> TASK
Return only the lines from the top of the data down to the one that holds "g.build('splice_plate', BLUEP, beam, bevel=.004)", both included, without any pictures.

╔══

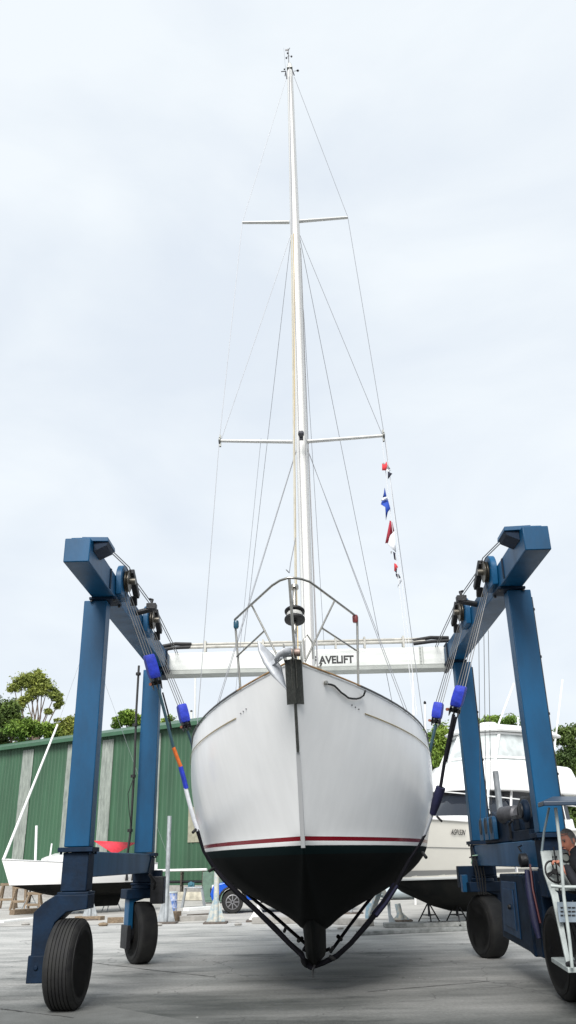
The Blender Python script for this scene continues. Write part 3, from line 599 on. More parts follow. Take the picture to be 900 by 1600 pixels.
# ================================================================== TRAVEL LIFT
lift = thing('travel_lift', 'big blue four-legged boat hoist gantry on rubber tyres carrying the white yacht', 'boat hoist', (0, 13.8, 0))
XL, XR, YF, YR = -3.015, 3.197, 11.534, 16.22
WX, WY = .335, .26; HB, HT = 5.217, 5.55
for X, nm in ((XL, 'l'), (XR, 'r')):
    sgn = -1 if X < 0 else 1; xb = X+sgn*-.119
    g = MB(); g.bb((xb-.169, 9.84, HB+.003), (xb+.169, 16.9, HT)); beam = g.build('side_beam', BLUE, lift, bevel=.012)
    g = MB(); ins = -sgn
    # weld ribs / splice plates / flanges along the beam
    for yy in (11.0,): g.bb((xb+ins*.170, yy, HB+.02), (xb+ins*.185, yy+.05, HT-.02)); g.build('weld_rib', BLUEP, beam); g = MB()
    g.bb((xb+ins*.172, 16.0, HB-.03), (xb+ins*.19, 16.06, HT+.03))
    g.build('splice_plate', BLUEP, beam, bevel=.004)
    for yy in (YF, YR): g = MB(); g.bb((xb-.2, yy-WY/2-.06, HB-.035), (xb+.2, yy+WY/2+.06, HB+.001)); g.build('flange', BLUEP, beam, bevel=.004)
    g = MB()
    for k in range(9): g.lathe([(.012,0),(.012,.012)], (xb+ins*.19, 16.03, HB+k*.04), (ins,0,0), 6)
    for xx in (-.17,.17):
        for yy in (-.16, .16):
            g.lathe([(.02,0),(.02,.03)], (xb+xx, YF+yy, HB-.065), (0,0,1), 6)
    g.build('bolt', GREASE, beam)
    # end hood on top
    g = MB(); e0 = xb+ins*.02
    g.prism([(xb-sgn*.02, 9.95, HT+.0), (xb-sgn*.02, 9.95, HT+.06), (xb+ins*.36, 9.98, HT+.06), (xb+ins*.37, 9.98, HT+.0)], (0,.42,0))
    g.bb((xb+sgn*.12, 9.95, HT+.002), (xb-sgn*.018, 10.25, HT+.05))
    hd_ = g.build('beam_end_hood', BLUE, beam, bevel=.006)
    g = MB(); g.prism([(xb+ins*.175, 10.0, HT-.002), (xb+ins*.36, 10.0, HT-.002), (xb+ins*.34, 10.0, HT-.05), (xb+ins*.175, 10.0, HT-.13)], (0,.36,0)); g.build('hood_box', BLUEP, beam)
    for yh in (YF+.0, YR):
        g = MB(); zb = 1.83 if yh < 14 else 1.8
        if sgn > 0: zb = 1.88
        g.bb((X-WX/2, yh-WY/2, zb), (X+WX/2, yh+WY/2, HB-.035)); leg = g.build('leg', BLUE, lift, bevel=.012)
        g = MB(); g.bb((X-WX/2-.06, yh-WY/2-.06, zb-.06), (X+WX/2+.06, yh+WY/2+.06, zb-.005))
        for xx in (-.19, .19):
            for yy in (-.15, .15): g.lathe([(.018,0),(.018,.03)], (X+xx, yh+yy, zb-.09), (0,0,1), 6)
        g.build('flange', BLUEP, leg, bevel=.004)
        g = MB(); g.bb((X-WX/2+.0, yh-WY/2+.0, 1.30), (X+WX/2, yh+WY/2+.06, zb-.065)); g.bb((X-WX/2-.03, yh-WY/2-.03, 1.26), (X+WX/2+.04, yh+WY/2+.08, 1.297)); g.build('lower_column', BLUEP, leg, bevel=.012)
    # electrical conduit up the legs
    g = MB()
    xo = X+(WX/2+.03 if sgn > 0 else WX/2+.03)
    if sgn > 0:
        g.tube([(xo, YF, 1.9), (xo, YF, 5.1)], .018, 6)
        for z in (2.6,3.4,4.2,4.9): g.lathe([(.03,0),(.03,.03)], (xo, YF, z), (0,0,1), 8)
        g.build('conduit', GREASE, lift); g = MB()
        g.tube([(X+WX/2+.03, YR, 1.9), (X+WX/2+.03, YR, 5.1)], .018, 6)
        for z in (2.4,3.3,4.2): g.lathe([(.035,0),(.035,.03)], (X+WX/2+.03, YR, z), (0,0,1), 8)
        g.build('conduit', GREASE, lift)
    # base beam
    g = MB(); g.bb((X-.15, YF+WY/2+.063, 1.46), (X+.15, YR-WY/2-.003, 1.775 if sgn < 0 else 1.80)); g.build('base_beam', BLUE if sgn < 0 else BLUE, lift, bevel=.012)
    g = MB(); g.prism([(X+ins*.17, YR-.45, 1.46), (X+ins*.17, YR-.135, 1.46), (X+ins*.17, YR-.135, 1.75)], (ins*-.015,0,0)); g.build('gusset', BLUEP, lift)
    # pulleys: housing cheek (blue) with sheave and cable blocks
    for yp in (11.62, 13.75):
        px = xb+ins*.17
        g = MB(); pl = []
        for k in range(13):
            a = PI*k/12; pl.append((px, yp-.02+.26*math.cos(a), HT-.02+.24*math.sin(a)))
        pl += [(px, yp-.24, HB+.05), (px, yp+.20, HB+.05)]
        g.prism(pl, (ins*.09,0,0)); h = g.build('sheave_housing', BLUE, lift, bevel=.012)
        g = MB()
        for dx in (.095,.13): g.lathe([(.14,0),(.16,.004),(.135,.012),(.135,.020),(.16,.028),(.14,.032)], (px+ins*dx, yp-.02, HT-.02), (ins,0,0), 24)
        g.lathe([(.05,0),(.05,.16)], (px+ins*.085, yp-.02, HT-.02), (ins,0,0), 14); g.build('sheave', mat('worn_sheave', (.13,.12,.10), .4, .7, var=.4, scale=12), h)
        g = MB(); g.bar((px+ins*.165, yp-.0, HT+.15), (px+ins*.18, yp+.45, HT-.12), .09, .09); g.bar((px+ins*.14, yp+.40, HT-.12), (px+ins*.14, yp+.46, HT-.26), .10, .06); g.build('sheave_guard', GREASE, h, bevel=.01)
    g = MB(); yb = 12.95; g.tube([(xb+ins*.17, yb, HT-.12), (xb+ins*.45, yb-.02, HT-.06)], .05, 8); g.box((xb+ins*.42, yb, HT-.02), (.16,.14,.10)); g.tube([(xb+ins*.40, yb, HT), (xb+ins*.42, yb+.05, HT+.12), (xb+ins*.36, yb+.08, HT+.14)], .025, 6); g.build('cable_guide', GREASE, lift, bevel=.01)
    # cable along the beam top
    g = MB()
    for k, dx in enumerate((.27, .31)):
        g.tube([(xb+ins*dx, 10.35, HT+.03), (xb+ins*(dx+.02), 11.5, HT+.17), (xb+ins*(dx+.03), 11.8, HT+.1), (xb+ins*(dx+.05), 13.7, HT+.16), (xb+ins*(dx+.02), 16.5, HT+.05)], .008, 5)
    g.build('hoist_cable', CABLE, lift)
    g = MB(); g.bb((xb-sgn*.10, 14.3, HT+.002), (xb+sgn*.06, 15.6, HT+.06)); g.build('stiffener', BLUE, beam)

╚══

> EXPECTED ANSWER
The Blender Python script for this scene continues. Write part 3, from line 599 on. More parts follow. Take the picture to be 900 by 1600 pixels.
# ================================================================== TRAVEL LIFT
lift = thing('travel_lift', 'big blue four-legged boat hoist gantry on rubber tyres carrying the white yacht', 'boat hoist', (0, 13.8, 0))
XL, XR, YF, YR = -3.015, 3.197, 11.534, 16.22
WX, WY = .335, .26; HB, HT = 5.217, 5.55
for X, nm in ((XL, 'l'), (XR, 'r')):
    sgn = -1 if X < 0 else 1; xb = X+sgn*-.119
    g = MB(); g.bb((xb-.169, 9.84, HB+.003), (xb+.169, 16.9, HT)); beam = g.build('side_beam', BLUE, lift, bevel=.012)
    g = MB(); ins = -sgn
    # weld ribs / splice plates / flanges along the beam
    for yy in (11.0,): g.bb((xb+ins*.170, yy, HB+.02), (xb+ins*.185, yy+.05, HT-.02)); g.build('weld_rib', BLUEP, beam); g = MB()
    g.bb((xb+ins*.172, 16.0, HB-.03), (xb+ins*.19, 16.06, HT+.03))
    g.build('splice_plate', BLUEP, beam, bevel=.004)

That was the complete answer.